I dunno who Tim Duncan is. I simply don’t care enough to ask my AI assistant.
But since it’s being asked: Something in between.
I’m a plain vanilla ice cream kinda guy for what it’s worth, and I don’t consider myself an ice cream snob, but the past few times I’ve had ice cream sandwiches it tasted like the ingredients would be listed something along the lines of hydrogenated deoxymethylothmeticexpialidocous #6, high fructose corn syrup, titanium dioxide, artificial flavors. No thank you.
I’m a purist. The stable and persistent main branch, regardless of what you want to call it, should always and only ever be exactly the same as the code that’s currently deployed to the production server. Generally the only exception is for the short duration between a push and deployment under normal circumstances.

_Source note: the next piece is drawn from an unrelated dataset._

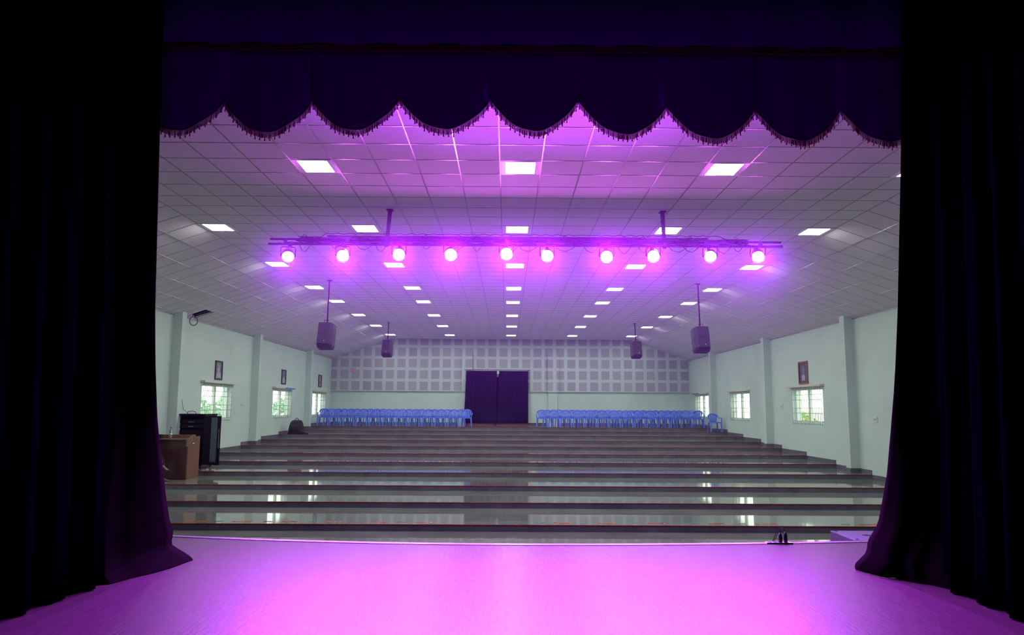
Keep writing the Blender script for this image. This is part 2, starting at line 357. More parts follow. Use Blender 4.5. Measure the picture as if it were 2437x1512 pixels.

But every job I’ve ever had, there’s at least one maverick who knows git way better than anybody else and is super advanced, so they do their own thing which is totally better in a million different ways but essentially fucks everybody else over. And I’m not even here to say they aren’t smarter than the rest of us and I’m sure that somehow their process is better than what we currently do. But with version control, my anecdotal experience has been that the most important things for running smoothly are: consistency and having everybody on the same page. Process doesn’t need to be perfect, maximally efficient, bleeding edge, etc to achieve that.